"The Trespasser" starts out so simply, so deceptively. A New York photographer named Sebastian Bryant drives up a winding, potholed gravel road in the Appalachians, finds a young couple he wants to photograph and sets up his camera. The couple's landlord, who lives over yonder, trots up with his shotgun and orders Bryant off his land. Bryant tries to reason with the apparently senile fella, and --

Blam! The novel's first trespasser bites the dust.

Pretty soon you realize that "The Trespasser" isn't about Bryant at all, but about the survivors who brew up the ensuing drama. Heke, the shooter; Cass and Sylvie, the photographers' subjects; Mattie, the aging schoolteacher who loves Heke, and a passel of others are all trespassers, in one way or another.
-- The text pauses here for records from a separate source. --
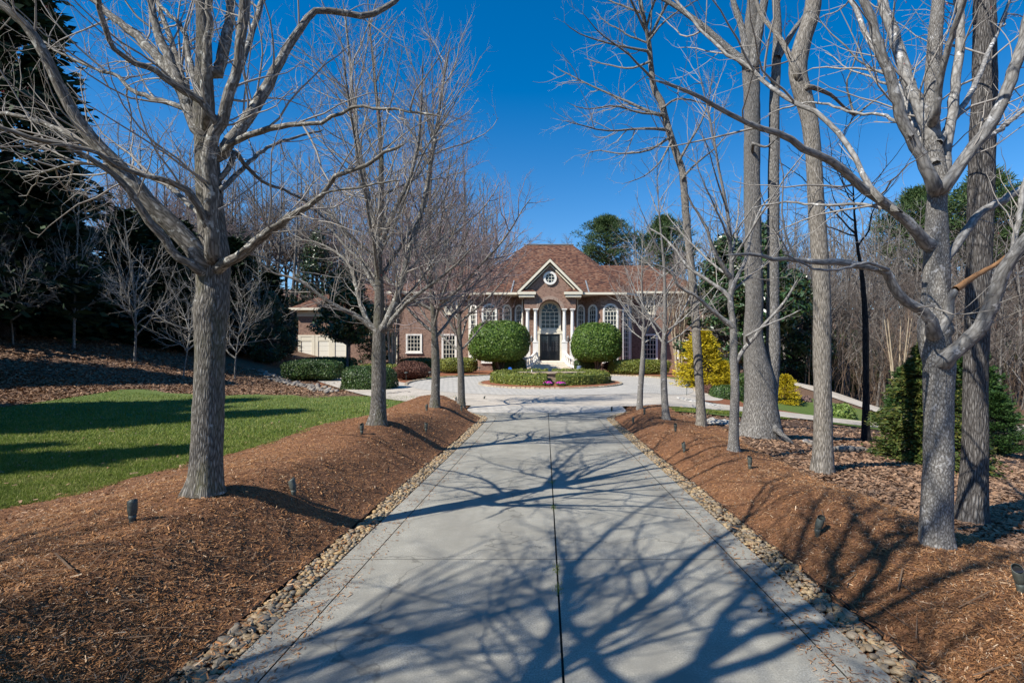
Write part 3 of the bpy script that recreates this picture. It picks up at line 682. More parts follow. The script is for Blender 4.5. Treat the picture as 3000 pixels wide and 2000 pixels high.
# --- the big maple left of the drive
def maple_left():
    rng = np.random.default_rng(101); Y0 = 4.65; base = px(602, 1432, Y0); base[2] = float(zl(base[0], base[1]))-.02
    tr = traced([([(602, 1445), (604, 1380), (608, 1250), (613, 1100), (616, 1000), (619, 920), (624, 880), (623, 820), (625, 740), (620, 650), (614, 570), (607, 450), (599, 330), (598, 200), (596, 80), (585, -60), (575, -220)], 98, 38, (0, .15))], Y0, rng, 110, wob=.0008)
    pyz = VY-(tr[0][0, :, 2]-HC)*F/tr[0][0, :, 1]; wpx = np.interp(-pyz, [-1440, -1400, -1300, -1100, -990, -912, -850, -780, -735, -700, -574, -446, -319, -191, 0, 220], [98, 93, 88, 86, 88, 98, 92, 94, 88, 78, 70, 68, 62, 48, 34, 18])
    tr = (tr[0], base_flare(tr[0], wpx[None, :]*.91*tr[0][..., 1]/F/2, .1, .2), tr[2])
    Lm = [([(622, 735), (619, 670), (616, 600), (616, 540), (617, 440), (628, 376), (650, 351), (676, 255), (701, 160), (710, 60), (720, -60), (728, -200)], 46, 26, (-.17, -.5)),
          ([(590, 760), (510, 665), (440, 600), (383, 530), (332, 472), (281, 421), (242, 370), (198, 300), (153, 204), (127, 147), (83, 83), (40, 40), (-20, 0), (-140, -70)], 66, 22, (-.05, -.7)),
          ([(583, 792), (510, 740), (467, 683), (415, 616), (357, 529), (300, 488), (191, 427), (96, 408), (0, 373), (-110, 340)], 30, 13, (-.1, -1.0)),
          ([(330, 470), (270, 430), (191, 389), (102, 351), (0, 328), (-100, 300)], 22, 10, (-.35, .1)),
          ([(612, 670), (574, 593), (542, 555), (485, 529), (408, 510), (344, 485), (281, 446), (215, 430), (140, 425)], 28, 9, (-.2, -1.1)),
          ([(600, 400), (574, 376), (542, 287), (517, 242), (472, 179), (408, 115), (351, 70), (300, 25), (255, -40), (215, -120)], 44, 18, (.05, .6)),
          ([(640, 370), (593, 300), (542, 268), (485, 230), (446, 204), (383, 179), (332, 140), (312, 96), (293, 38), (280, -40), (262, -140)], 27, 12, (-.3, -1.1)),
          ([(552, 300), (510, 210), (485, 147), (456, 77), (446, 19), (436, -60), (425, -180)], 36, 16, (.12, .5)),
          ([(588, 270), (574, 242), (555, 172), (542, 96), (504, 51), (460, 6), (410, -60)], 20, 9, (.1, .9)),
          ([(566, 335), (510, 306), (440, 287), (383, 262), (344, 223), (268, 198), (210, 172), (120, 120)], 19, 6, (.2, 1.0)),
          ([(655, 447), (676, 408), (721, 357), (759, 293), (797, 223), (829, 160), (874, 96), (906, 45), (938, 29), (995, 35), (1052, 48), (1110, 32), (1160, 0), (1200, -50)], 40, 14, (.1, .9)),
          ([(658, 442), (701, 408), (797, 376), (880, 364), (950, 357), (995, 332), (1033, 312), (1116, 319), (1199, 325), (1300, 345)], 22, 6, (.05, -.9)),
          ([(655, 775), (689, 759), (765, 695), (829, 650), (893, 606), (944, 574), (976, 523), (1020, 504), (1084, 478), (1135, 440), (1190, 420)], 34, 9, (-.1, -.8)),
          ([(700, 745), (770, 690), (840, 640), (905, 596), (960, 565), (1020, 555), (1100, 540), (1180, 525)], 16, 5, (-.2, -1.0)),
          ([(645, 523), (676, 485), (690, 445), (708, 472), (765, 529), (829, 555), (893, 587), (931, 625), (970, 655)], 19, 5, (.1, .9)),
          ([(640, 215), (668, 95), (676, 0), (684, -120)], 36, 20, (.2, .4)), ([(605, 330), (604, 180), (612, 60), (616, -120)], 30, 18, (-.15, -.3))]
    lb = traced(Lm, Y0, rng); lb = (lb[0], lump(lb[0], lb[1], rng, .05), lb[2]); lb = root(lb, (tr[0], tr[1]))
    b2, b3, b4 = twigs(rng, lb, (3.3, 5.5, 5.5), (.2, 1.1), .05)
    lb = (lb[0], lb[1]*.9, lb[2])
    hid = traced([([(620, 500), (560, 300), (480, 60), (380, -250)], 24, 8, 2.0), ([(620, 420), (700, 200), (790, -60), (860, -300)], 24, 8, 2.2), ([(600, 640), (450, 520), (250, 480), (60, 520)], 18, 5, 1.8), ([(640, 560), (790, 430), (950, 380)], 16, 5, 1.8)], Y0, rng)
    sel = lb[0][:, -1, 2] > 4.4; dl = unit(lb[0][sel, -2]-lb[0][sel, -4]); upb = grow(rng, lb[0][sel, -2], dl, np.full(int(sel.sum()), 4.), lb[1][sel, -2]*.95, 22, .07, .02, .25)
    hid = join(hid, upb)
    h2, h3, h4 = twigs(rng, hid, (2.4, 4.5, 4), (.25, 1.4), .06)
    bd = buds(rng, b4, .14, .006)
    KNOTS[:] = [(px(570, 905, Y0-.1), .12, .16), (px(652, 905, Y0-.12), .07, .25), (px(640, 895, Y0-.16), .03, -.2), (px(580, 990, Y0-.08), .09, .12), (px(585, 525, Y0-.12), .06, .5), (px(655, 600, Y0-.06), .05, .4), (px(665, 1010, Y0-.05), .1, .1)]
    make_tree('maple_tree', 'large rough barked bare maple nearest on the left mulch berm, limbs spreading wide', 'tree', base, [(tr[0], tr[1], 30, 0)],
              [(lb[0], lb[1], 9, 0), (hid[0], hid[1], 7, 0), (b2[0], b2[1], 5, 1), (b3[0], b3[1], 3, 1), (b4[0], b4[1], 3, 1), (h2[0], h2[1], 4, 1), (h3[0], h3[1], 3, 1), (h4[0], h4[1], 3, 1)], [B_MAPLE], [B_LIMB, B_TWIG], bd)
maple_left(); KNOTS[:] = []

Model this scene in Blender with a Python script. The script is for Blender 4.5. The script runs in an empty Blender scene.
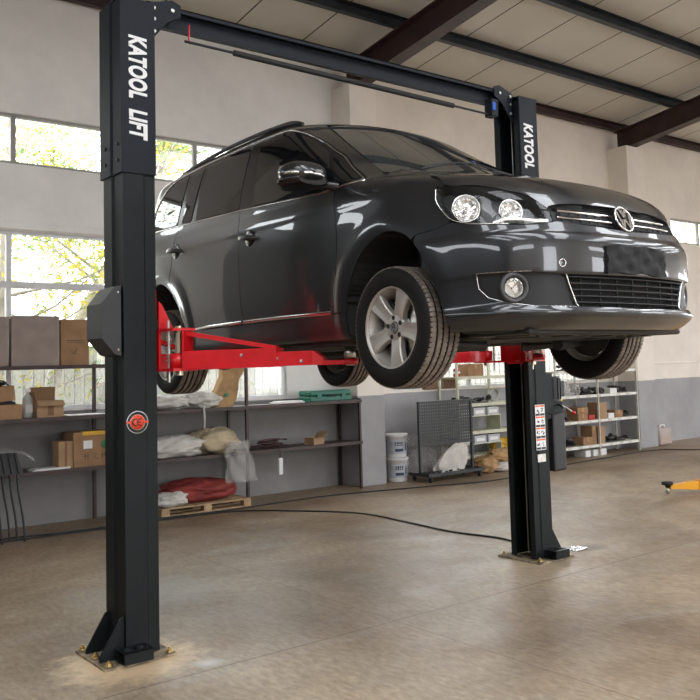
import bpy, bmesh, math, random
import numpy as np
from mathutils import Vector, Matrix
from mathutils.geometry import delaunay_2d_cdt
random.seed(7); np.random.seed(7)
PI = math.pi
scene = bpy.context.scene
COL = scene.collection

# ---------------------------------------------------------------- materials
def pmat(name, col, rough=.5, metal=0, coat=0, bump=0, bscale=40, var=0, vscale=6, spec=.5, trans=0, coords='Object', coat_rough=.03):
    m = bpy.data.materials.new(name); m.use_nodes = True
    nt = m.node_tree; N = nt.nodes; L = nt.links; p = N['Principled BSDF']
    p.inputs['Base Color'].default_value = (*col, 1); p.inputs['Roughness'].default_value = rough
    p.inputs['Metallic'].default_value = metal; p.inputs['Coat Weight'].default_value = coat
    p.inputs['Coat Roughness'].default_value = coat_rough
    p.inputs['Specular IOR Level'].default_value = spec; p.inputs['Transmission Weight'].default_value = trans
    tc = N.new('ShaderNodeTexCoord')
    if var:
        n = N.new('ShaderNodeTexNoise'); n.inputs['Scale'].default_value = vscale; n.inputs['Detail'].default_value = 6
        L.new(tc.outputs[coords], n.inputs['Vector'])
        r = N.new('ShaderNodeValToRGB')
        r.color_ramp.elements[0].position = .3; r.color_ramp.elements[1].position = .7
        r.color_ramp.elements[0].color = (*[max(0, k*(1-var)) for k in col], 1)
        r.color_ramp.elements[1].color = (*[min(1, k*(1+var)) for k in col], 1)
        L.new(n.outputs['Fac'], r.inputs['Fac']); L.new(r.outputs['Color'], p.inputs['Base Color'])
    if bump:
        n = N.new('ShaderNodeTexNoise'); n.inputs['Scale'].default_value = bscale; n.inputs['Detail'].default_value = 5
        L.new(tc.outputs[coords], n.inputs['Vector'])
        b = N.new('ShaderNodeBump'); b.inputs['Strength'].default_value = bump; b.inputs['Distance'].default_value = .01
        L.new(n.outputs['Fac'], b.inputs['Height']); L.new(b.outputs['Normal'], p.inputs['Normal'])
    return m
def glassmat(name, tint=(1, 1, 1), refl=1.0, rough=0.0):
    m = bpy.data.materials.new(name); m.use_nodes = True
    nt = m.node_tree; N = nt.nodes; L = nt.links; N.remove(N['Principled BSDF'])
    t = N.new('ShaderNodeBsdfTransparent'); t.inputs['Color'].default_value = (*tint, 1)
    g = N.new('ShaderNodeBsdfGlossy'); g.inputs['Roughness'].default_value = rough
    lw = N.new('ShaderNodeLayerWeight'); lw.inputs['Blend'].default_value = .5
    fr = N.new('ShaderNodeMath'); fr.operation = 'POWER'; fr.inputs[1].default_value = 4.5; L.new(lw.outputs['Facing'], fr.inputs[0])
    mx = N.new('ShaderNodeMixShader')
    mu = N.new('ShaderNodeMath'); mu.operation = 'MULTIPLY_ADD'; mu.inputs[1].default_value = refl*.8; mu.inputs[2].default_value = .03
    L.new(fr.outputs[0], mu.inputs[0])
    L.new(mu.outputs[0], mx.inputs['Fac']); L.new(t.outputs[0], mx.inputs[1]); L.new(g.outputs[0], mx.inputs[2])
    L.new(mx.outputs[0], N['Material Output'].inputs['Surface'])
    return m
def srgb(r, g, b):
    f = lambda v: ((v/255+.055)/1.055)**2.4 if v > 10 else v/255/12.92
    return (f(r), f(g), f(b))

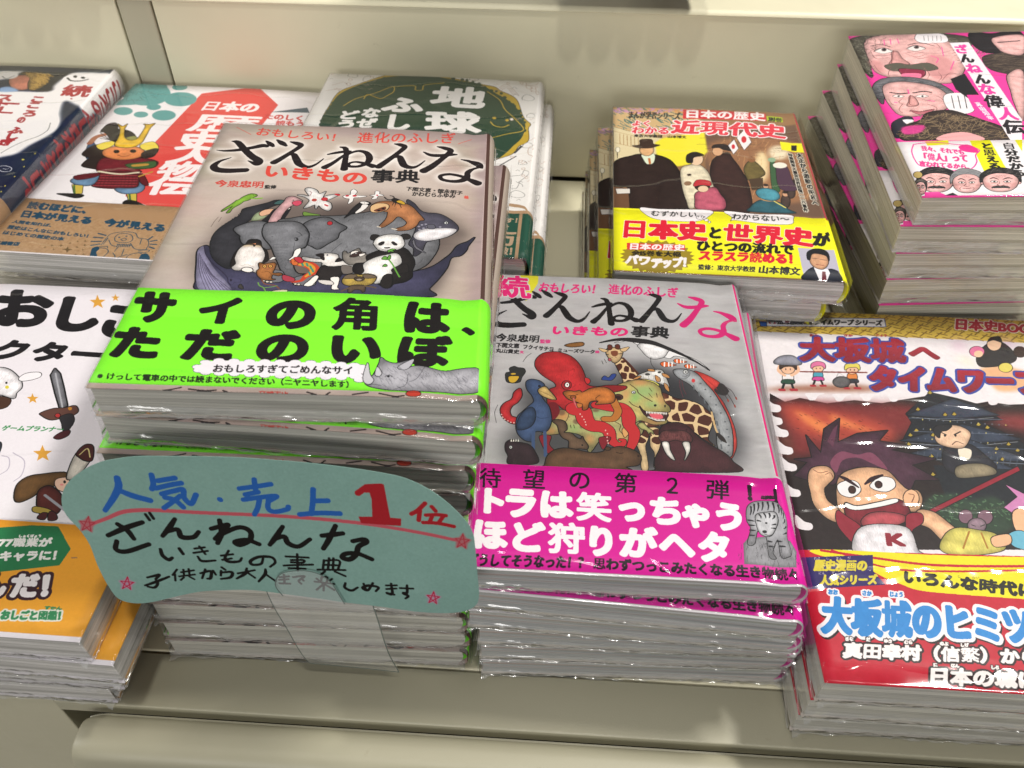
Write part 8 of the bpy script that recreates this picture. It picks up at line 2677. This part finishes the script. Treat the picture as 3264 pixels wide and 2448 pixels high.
STACKS=[
('A', {'o': (-162.1, 197.8, 166.1), 'a': -0.0414, 'b': -0.0063, 'w': 140, 'h': 198.4, 'n': 11, 'band': (2.6, 57.5), 'dips': (0.9, 1.3), 'pages': 'grey'}, [(-162.1, 197.8, 3.66), (-164.1, 198.5, 0.6), (-166.9, 193.4, 1.9), (-168, 194.6, 1.2), (-170.5, 191, 1.6), (-171.5, 187.5, 0.9), (-173, 186.5, 1.9), (-174, 184.5, 0.7), (-171, 183.6, 1.3), (-170.4, 183.0, 1.6), (-171.8, 182.4, 1.4)], 'in the tall stack with lime green bands', 'paperback book', 'shrink wrapped books with lime green bands', 'beige animal book with a lime green band, on top of the tallest stack'),
('B', {'o': (-32.7, 184.1, 86.2), 'a': -0.0112, 'b': -0.0119, 'w': 140, 'h': 198.4, 'n': 6, 'band': (0.9, 55.5), 'dips': (0.9, 1.0), 'pages': 'mixed'}, [(-32.7, 184.1, 0.55), (-32.3, 183.1, -2.2), (-29, 182.3, -1.1), (-25, 182.2, 0.8), (-24.5, 182.6, 1.4), (-24, 182.3, 1.9)], 'in the front stack with magenta bands', 'paperback book', 'shrink wrapped books with magenta bands', 'grey animal book with red octopus and magenta band, on top of its stack'),
('C', {'o': (118.3, 162.4, 51.4), 'a': 0, 'b': -0.0049, 'w': 173.5, 'h': 239.5, 'n': 3, 'band': None, 'dips': (0.3, 0.3), 'pages': 'grey'}, [(118.3, 162.4, 0.13), (117.2, 163.1, -0.2), (116.6, 164.4, 0.2)], 'in the front right stack of red comics', 'comic book', 'red and gold comic books at front right', 'comic with castle, shouting boy and red lower block, on top at front right'),
('D', {'o': (35.9, 388.6, 85.2), 'a': 0.0079, 'b': 0.0297, 'w': 132.2, 'h': 193.1, 'n': 5, 'band': (0.8, 61.5), 'dips': (0.5, 1.1), 'pages': 'light'}, [(35.9, 388.6, -1.21), (28.5, 391, -0.5), (24, 390.6, -0.4), (22, 389.6, -0.4), (22, 389, 0)], 'in the back stack with bright yellow bands', 'paperback book', 'history books with bright yellow bands', 'history book with overcoat man and yellow band, on top of the middle back stack'),
('E', {'o': (199.4, 404.4, 130.9), 'a': 0.061, 'b': 0.051, 'w': 132, 'h': 193, 'n': 7, 'band': (0.5, 55.5), 'dips': (0.2, 0.2), 'pages': 'cream', 'fringe': 0.35}, [(199.4, 404.4, -0.35), (194, 404.6, -1.3), (197.5, 405, 1.4), (198, 405, 3.2), (199, 404, 4.2), (199.5, 404.6, 3), (200, 405, 2)], 'in the pink stack of portrait books at back right', 'paperback book', 'pink books with drawn portraits at back right', 'pink book covered with drawn faces, on top of the back right stack'),
('F', {'o': (-179.3, 388, 93.3), 'a': -0.006, 'b': 0, 'w': 165, 'h': 229, 'n': 5, 'band': (0.4, 46.5), 'dips': (0.8, 1.3), 'pages': 'light'}, [(-179.3, 388, -0.4), (-171.6, 389, -0.4), (-176, 389.5, 0.2), (-175, 389, 0), (-176, 388.6, 0.2)], 'in the white and dark green stack behind the lime bands', 'paperback book', 'white books with dark green globe covers', 'white book with dark green globe, on top behind the beige animal book'),
('G', {'o': (-347, 394, 77), 'a': 0, 'b': 0, 'w': 163, 'h': 229, 'n': 4, 'band': (0.8, 58), 'dips': (0.3, 1.0), 'pages': 'light'}, [(-347, 394, -2), (-346.4, 395, -1.5), (-347, 396, -1.1), (-347.6, 394.6, -1.3)], 'in the stack with the armoured warrior at back left', 'paperback book', 'white books with an armoured warrior and red panel', 'white book with armoured warrior and brown paper band, on top at back left'),
('H', {'o': (-509, 393, 88), 'a': 0, 'b': 0, 'w': 160, 'h': 229, 'n': 4, 'band': (0.4, 42), 'dips': (0.3, 1.2), 'pages': 'light'}, [(-509, 393, 0.5), (-509, 394, 0.3), (-510, 393, 0.2), (-510.5, 394, 0.1)], 'in the dark starry stack at the far left', 'paperback book', 'dark blue starry books at the far left', 'dark blue starry book with red writing on its spine, top at far left'),
('I', {'o': (-346, 156.5, 66), 'a': 0, 'b': 0, 'w': 165, 'h': 222, 'n': 4, 'band': (2.2, 56), 'dips': (0.5, 0.9), 'pages': 'light', 'spine': 'L'}, [(-346, 154.8, -0.6), (-337.5, 156, -1.4), (-345, 158, -0.5), (-354, 157.5, 0)], 'in the front left stack with orange bands', 'paperback book', 'white and orange books at front left', 'white book with orange band and green hexagon, on top at front left')]
for a in STACKS: stack(*a)
print('books',round(time.time()-T0,1))
# ---------------------------------------------------------------- hand written card on a clear holder
sg=thing('shop_card','teal hand lettered card on a clear plastic holder, before the lime banded stack','sign',(-.180,.1655,.070))
SYv=Vector((0,.25,1)).normalized(); SNv=Vector((0,-1,.25)).normalized()
def sp(u,v,d=0):
    d+= 1.2*math.sin(u*.045+.6)+.9*math.sin(v*.06)
    p=Vector((u,0,0))+SYv*v+SNv*d; return (p.x*MM,p.y*MM,p.z*MM)
OUTL=smooth_pts(np.array([(25.0, 75.7), (35.2, 77.8), (48.0, 78.3), (70.3, 78.4), (99.7, 77.1), (121.6, 75.5), (133.2, 73.3), (143.3, 67.6), (152.1, 58.8), (155.8, 52.3), (156.9, 44.5), (157.7, 32.3), (158.3, 21.8), (156.9, 16.2), (152.4, 12.6), (145.1, 10.7), (133.7, 10.0), (121.6, 10.7), (109.4, 11.2), (102.9, 11.6), (92.3, 12.8), (81.0, 14.1), (68.9, 15.7), (57.4, 15.3), (47.3, 14.1), (36.7, 10.7), (26.0, 7.0), (19.1, 6.3), (14.1, 8.4), (11.8, 14.8), (10.1, 25.5), (9.4, 35.9), (7.1, 42.9), (3.7, 48.7), (2.6, 53.5), (4.0, 59.4), (8.0, 65.3), (14.8, 70.8), (20.1, 73.9)]),True,5)
bm=bmesh.new(); vs=[bm.verts.new((u,v,0)) for u,v in OUTL]; bm.faces.new(vs)
for ax,n_ in (((1,0,0),range(8,170,8)),((0,1,0),range(-6,96,8))):
    for c in n_: bmesh.ops.bisect_plane(bm,geom=bm.verts[:]+bm.edges[:]+bm.faces[:],plane_co=Vector(ax)*c,plane_no=ax)
V=[tuple(v.co) for v in bm.verts]; bm.verts.index_update(); F=[tuple(v.index for v in f.verts) for f in bm.faces]; bm.free()
cm=paper_material('card_print',IMG['S'][0]); 
for nd in cm.node_tree.nodes:
    if nd.type=='BSDF_PRINCIPLED': nd.inputs['Roughness'].default_value=.85; nd.inputs['Specular IOR Level'].default_value=.15
o=mesh('card',[sp(u,v) for u,v,_ in V],F,cm,sg,[(u/IMG['S'][1],v/IMG['S'][2]) for u,v,_ in V],True)
m=o.modifiers.new('thickness','SOLIDIFY'); m.thickness=.00022; m.offset=0; m=o.modifiers.new('crisp_edge','EDGE_SPLIT'); m.split_angle=.6
PET=film_material('clear_pet',0,.05,.0004,30,(1,1,1),.12,1.2,.17)
T_=smooth_pts(np.array([(81.0, 14.1), (78.8, 19.4), (79.9, 23.8), (82.5, 26.5), (86.7, 27.8), (91.5, 28.2), (97.0, 26.7), (101.0, 22.7), (103.3, 17.0), (105.3, 11.6)]),False,5); n=len(T_)
mid=(T_[0]+T_[-1])/2
V=[sp(u,v,1.1) for u,v in T_]+[sp(mid[0]+(u-mid[0])*.0,mid[1],1.1) for u,v in T_[:1]]
o=mesh('holder_tab',V,[(i,i+1,n) for i in range(n-1)],PET,sg)
tl,tr_=(72.9, 20.6),(114.8, 18.4); B0,B1=Vector([-102.6, 176.5, 12.5]),Vector([-61.6, 176.5, 7.4]); base=Vector((-180,165.5,70))
p0,p1=[Vector(sp(u,v,-1.0))*1000 for u,v in (tl,tr_)]; b0,b1=B0-base,B1-base
V=[];F=[]
for j in range(13):
    t=j/12
    for i in range(9):
        s=i/8; a=p0.lerp(p1,s); b=b0.lerp(b1,s); q=a.lerp(b,t); q.y-=2.2*math.sin(math.pi*t)+.5*math.sin(9*t+s*2); V.append(tuple(q*MM))
for j in range(12):
    for i in range(8): F.append((j*9+i,j*9+i+1,(j+1)*9+i+1,(j+1)*9+i))
RIM=NT('clear_pet_edge'); rb=RIM.n('ShaderNodeBsdfPrincipled'); rb.inputs['Base Color'].default_value=(.10,.13,.12,1); rb.inputs['Roughness'].default_value=.2; RIM.k(rb.outputs[0],RIM.out.inputs[0])
def rim(P,wd=.28):
    V2=[];F2=[]
    for i,p in enumerate(P):
        a=Vector(P[max(0,i-1)]); b=Vector(P[min(len(P)-1,i+1)]); d=(b-a).normalized(); s_=d.cross(SNv).normalized()*wd*MM; c=Vector(p)+SNv*.1*MM
        V2+=[tuple(c-s_),tuple(c+s_)]
    for i in range(len(P)-1): F2.append((2*i,2*i+1,2*i+3,2*i+2))
    mesh('holder_rim',V2,F2,RIM.m,sg)
rim([sp(u,v,1.15) for u,v in T_],.22)
rim([V[j*9+8] for j in range(13)]); rim([V[j*9] for j in range(13)],.2); rim([V[12*9+i] for i in range(9)],.2)
o=mesh('holder_strip',V,F,PET,sg,None,True)
# ---------------------------------------------------------------- upright books on the upper step, their rounded spines over its edge
def cloth(name,hexc): 
    m=NT(name); b=m.n('ShaderNodeBsdfPrincipled',i_Roughness=.6); c=m.obj((1,1,1)); n_=m.n('ShaderNodeTexNoise',i_Scale=300.); m.k(c,n_.inputs['Vector']); m.k(m.ramp(n_.outputs[0],[(.3,tuple(x*.8 for x in lin(hexc))),(.7,lin(hexc))]),b.inputs['Base Color']); m.k(b.outputs[0],m.out.inputs[0]); return m.m
def upright(x,wd,mat,label,group):
    t=thing('upright_book',label,'book',(x*MM,.602,.1650),(0,0,0),group)
    N=10; pr=[(wd,150),(wd,8)]+[(wd/2+wd/2*math.cos(math.pi*i/N),8-9*math.sin(math.pi*i/N)) for i in range(1,N)]+[(0,8),(0,150)]
    V=[(a*MM,b*MM,z*MM) for z in (0,205) for a,b in pr]; n=len(pr); F=[(i,(i+1)%n,n+(i+1)%n,n+i) for i in range(n)]+[tuple(range(n-1,-1,-1)),tuple(range(n,2*n))]
    mesh('cover',V,F,mat,t)
    v,f=box_vf(1.5*MM,(wd-1.5)*MM,12*MM,151*MM,3*MM,206*MM); mesh('page_block',v,f,PG['cream'],t)
for nm,x0,x1 in (('top centre',-6,110),('top left',-478,-344)):
    t=thing('clear_riser','low clear riser under the upright books at '+nm,'riser',(x0*MM,.66,.1435))
    v,f=box_vf(0,(x1-x0)*MM,0,.085,0,.021); mesh('riser_block',v,f,PET,t)
br=[cloth('book_cloth_brown','4c3428'),cloth('book_cloth_umber','5c4030'),cloth('book_cloth_slate','4a4c52')]
for i in range(5): upright(-1+i*21.4,20.6,br[i%2],['leftmost','second','middle','fourth','rightmost'][i]+' of five upright brown books on the upper step at top centre','upright books at top centre')
for i in range(6): upright(-472+i*21.6,20.8,br[2],['leftmost','second','third','fourth','fifth','rightmost'][i]+' of six upright slate books on the upper step at top left','upright books at top left')
# templates are no longer needed
for o in list(bpy.data.objects):
    if not o.users_collection: bpy.data.objects.remove(o)

print('done',round(time.time()-T0,1))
They trample on property, sensibilities, marriages, shoes. They're snoops, rascals, hopeless romantics, fools or madmen. And some of them are really, really likable.

More important, they're believable. Edra Ziesk, a New York novelist, creates characters who stroll right into our imagination. Her prose is lush and evocative; her persistent, colorful descriptions of just how hot it was and just how much folks sweated are astoundingly varied and entertaining. And she respectfully renders the tricky, beautiful talk of mountain people.

"The Trespasser" flags only once. Unfortunately, it's at the end, when things wrap up just a little too sweetly. However, by that time you're so fond of the eccentric characters that anything will make you happy.

Ziesk is a fine storyteller. Hope she has more in her.